Qui abbiamo goduto parecchio, per esempio.

Marco Belinelli è attualmente l’unico giocatore del campionato italiano ad aver vinto l’anello NBA in carriera. Il caso precedente riguarda Mario Chalmers, sempre alla Virtus. Ecco, la firma di Chalmers non ha portato tutti i risultati sperati (seppur non sia stato secondario nella Final Four di Champions League vinta il suo contributo), però l’ex Miami Heat si può definire l’acquisto più importante delle ultime due stagioni virtussine. Più di Teodosic, più di Belinelli.

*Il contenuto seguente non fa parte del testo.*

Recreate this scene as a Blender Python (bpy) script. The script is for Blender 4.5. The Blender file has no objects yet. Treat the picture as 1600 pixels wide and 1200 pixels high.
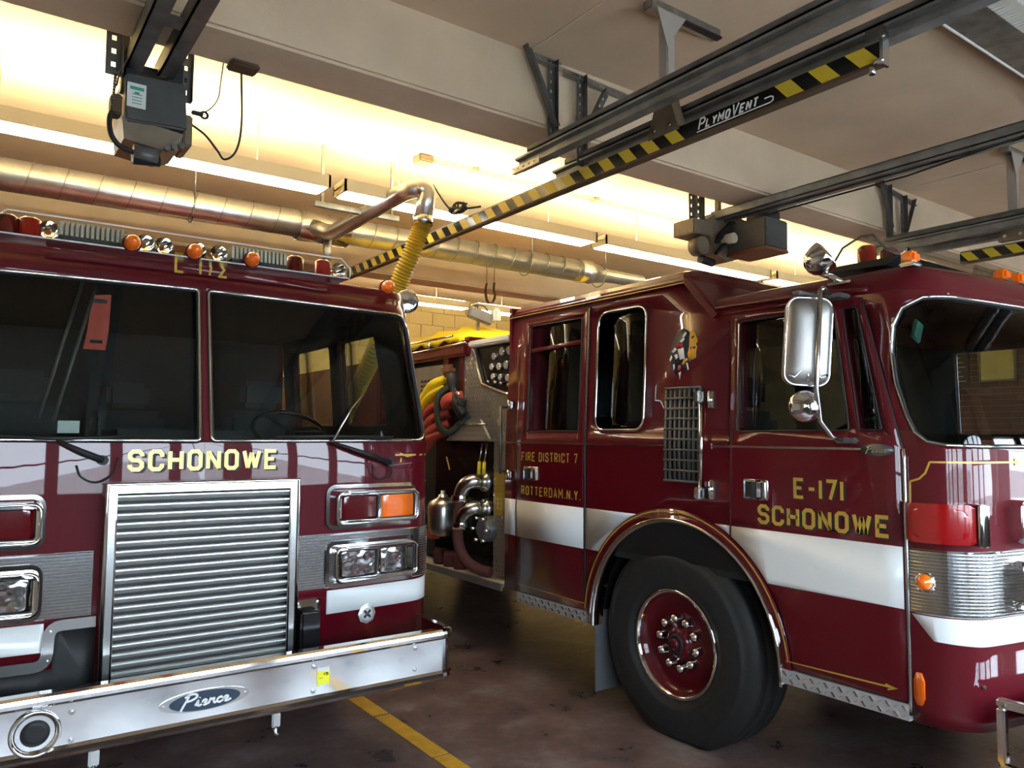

Con Chalmers le V Nere hanno lanciato un segnale chiaro: si punta in alto con i nomi più grossi che possono arrivare. Con Chalmers i marchi Virtus e Segafredo sono usciti dall’ambito nazionale e sono entrati in un circuito più ampio che ha di fatto ingolosito la proprietà di Massimo Zanetti. Con Chalmers il patron ha compreso che anche nel basket la sua visione di puntare su nomi di grande calibro può portare riscontri, in campo e fuori. E allo stesso tempo con Chalmers i giocatori e gli agenti hanno capito che la Virtus faceva sul serio nel voler puntare in alto in tempi brevi.

Si può pensare che forse Belinelli non fosse proprio il tassello ideale che mancava alle V Nere. Forse serviva un altro tipo di guardia, forse la difesa soffrirà di più, ma siamo onesti: ammesso che siano tutte cose veritiere voi, nei panni della Virtus, la possibilità di prendere uno così non l’avreste colta?